Written task: Can you reproduce the data beneath, keeping every line exact?

Source data:

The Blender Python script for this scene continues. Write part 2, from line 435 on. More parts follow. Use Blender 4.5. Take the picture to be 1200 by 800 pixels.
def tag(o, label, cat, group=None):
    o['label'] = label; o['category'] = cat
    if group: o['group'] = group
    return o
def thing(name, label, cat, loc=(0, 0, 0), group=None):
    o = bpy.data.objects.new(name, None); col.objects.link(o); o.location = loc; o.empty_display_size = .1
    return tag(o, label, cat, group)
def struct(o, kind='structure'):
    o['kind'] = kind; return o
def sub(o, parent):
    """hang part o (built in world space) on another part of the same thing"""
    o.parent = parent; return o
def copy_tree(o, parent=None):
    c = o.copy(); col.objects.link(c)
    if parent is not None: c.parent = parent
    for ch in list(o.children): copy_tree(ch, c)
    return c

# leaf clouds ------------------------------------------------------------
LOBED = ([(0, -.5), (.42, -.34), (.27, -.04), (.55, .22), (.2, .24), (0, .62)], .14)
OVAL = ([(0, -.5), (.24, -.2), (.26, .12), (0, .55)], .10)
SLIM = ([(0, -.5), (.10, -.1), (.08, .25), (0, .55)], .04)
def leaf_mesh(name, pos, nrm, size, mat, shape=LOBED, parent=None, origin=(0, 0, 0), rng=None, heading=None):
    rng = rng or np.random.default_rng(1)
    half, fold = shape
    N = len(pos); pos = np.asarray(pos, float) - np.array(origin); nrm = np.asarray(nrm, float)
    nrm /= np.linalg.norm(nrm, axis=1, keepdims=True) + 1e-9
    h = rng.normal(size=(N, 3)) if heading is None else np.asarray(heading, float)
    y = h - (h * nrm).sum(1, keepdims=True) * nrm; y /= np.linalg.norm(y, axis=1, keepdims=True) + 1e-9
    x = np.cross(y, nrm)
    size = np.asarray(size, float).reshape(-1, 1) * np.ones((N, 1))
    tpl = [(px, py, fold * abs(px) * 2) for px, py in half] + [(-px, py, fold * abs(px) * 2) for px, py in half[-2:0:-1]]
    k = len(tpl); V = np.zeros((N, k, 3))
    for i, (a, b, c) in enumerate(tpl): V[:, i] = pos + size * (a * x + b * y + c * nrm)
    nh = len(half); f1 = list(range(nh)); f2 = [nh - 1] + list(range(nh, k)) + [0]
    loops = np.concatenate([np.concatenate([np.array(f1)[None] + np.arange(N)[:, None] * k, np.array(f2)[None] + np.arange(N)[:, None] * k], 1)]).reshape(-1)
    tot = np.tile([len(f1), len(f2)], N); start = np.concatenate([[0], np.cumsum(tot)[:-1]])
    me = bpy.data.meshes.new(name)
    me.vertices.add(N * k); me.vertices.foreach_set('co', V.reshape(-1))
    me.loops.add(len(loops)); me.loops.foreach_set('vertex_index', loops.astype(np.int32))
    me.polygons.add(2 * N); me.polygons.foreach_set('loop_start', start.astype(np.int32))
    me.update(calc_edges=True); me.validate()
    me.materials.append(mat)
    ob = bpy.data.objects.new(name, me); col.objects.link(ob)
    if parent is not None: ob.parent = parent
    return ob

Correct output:
The Blender Python script for this scene continues. Write part 2, from line 435 on. More parts follow. Use Blender 4.5. Take the picture to be 1200 by 800 pixels.
def tag(o, label, cat, group=None):
    o['label'] = label; o['category'] = cat
    if group: o['group'] = group
    return o
def thing(name, label, cat, loc=(0, 0, 0), group=None):
    o = bpy.data.objects.new(name, None); col.objects.link(o); o.location = loc; o.empty_display_size = .1
    return tag(o, label, cat, group)
def struct(o, kind='structure'):
    o['kind'] = kind; return o
def sub(o, parent):
    """hang part o (built in world space) on another part of the same thing"""
    o.parent = parent; return o
def copy_tree(o, parent=None):
    c = o.copy(); col.objects.link(c)
    if parent is not None: c.parent = parent
    for ch in list(o.children): copy_tree(ch, c)
    return c

# leaf clouds ------------------------------------------------------------
LOBED = ([(0, -.5), (.42, -.34), (.27, -.04), (.55, .22), (.2, .24), (0, .62)], .14)
OVAL = ([(0, -.5), (.24, -.2), (.26, .12), (0, .55)], .10)
SLIM = ([(0, -.5), (.10, -.1), (.08, .25), (0, .55)], .04)
def leaf_mesh(name, pos, nrm, size, mat, shape=LOBED, parent=None, origin=(0, 0, 0), rng=None, heading=None):
    rng = rng or np.random.default_rng(1)
    half, fold = shape
    N = len(pos); pos = np.asarray(pos, float) - np.array(origin); nrm = np.asarray(nrm, float)
    nrm /= np.linalg.norm(nrm, axis=1, keepdims=True) + 1e-9
    h = rng.normal(size=(N, 3)) if heading is None else np.asarray(heading, float)
    y = h - (h * nrm).sum(1, keepdims=True) * nrm; y /= np.linalg.norm(y, axis=1, keepdims=True) + 1e-9
    x = np.cross(y, nrm)
    size = np.asarray(size, float).reshape(-1, 1) * np.ones((N, 1))
    tpl = [(px, py, fold * abs(px) * 2) for px, py in half] + [(-px, py, fold * abs(px) * 2) for px, py in half[-2:0:-1]]
    k = len(tpl); V = np.zeros((N, k, 3))
    for i, (a, b, c) in enumerate(tpl): V[:, i] = pos + size * (a * x + b * y + c * nrm)
    nh = len(half); f1 = list(range(nh)); f2 = [nh - 1] + list(range(nh, k)) + [0]
    loops = np.concatenate([np.concatenate([np.array(f1)[None] + np.arange(N)[:, None] * k, np.array(f2)[None] + np.arange(N)[:, None] * k], 1)]).reshape(-1)
    tot = np.tile([len(f1), len(f2)], N); start = np.concatenate([[0], np.cumsum(tot)[:-1]])
    me = bpy.data.meshes.new(name)
    me.vertices.add(N * k); me.vertices.foreach_set('co', V.reshape(-1))
    me.loops.add(len(loops)); me.loops.foreach_set('vertex_index', loops.astype(np.int32))
    me.polygons.add(2 * N); me.polygons.foreach_set('loop_start', start.astype(np.int32))
    me.update(calc_edges=True); me.validate()
    me.materials.append(mat)
    ob = bpy.data.objects.new(name, me); col.objects.link(ob)
    if parent is not None: ob.parent = parent
    return ob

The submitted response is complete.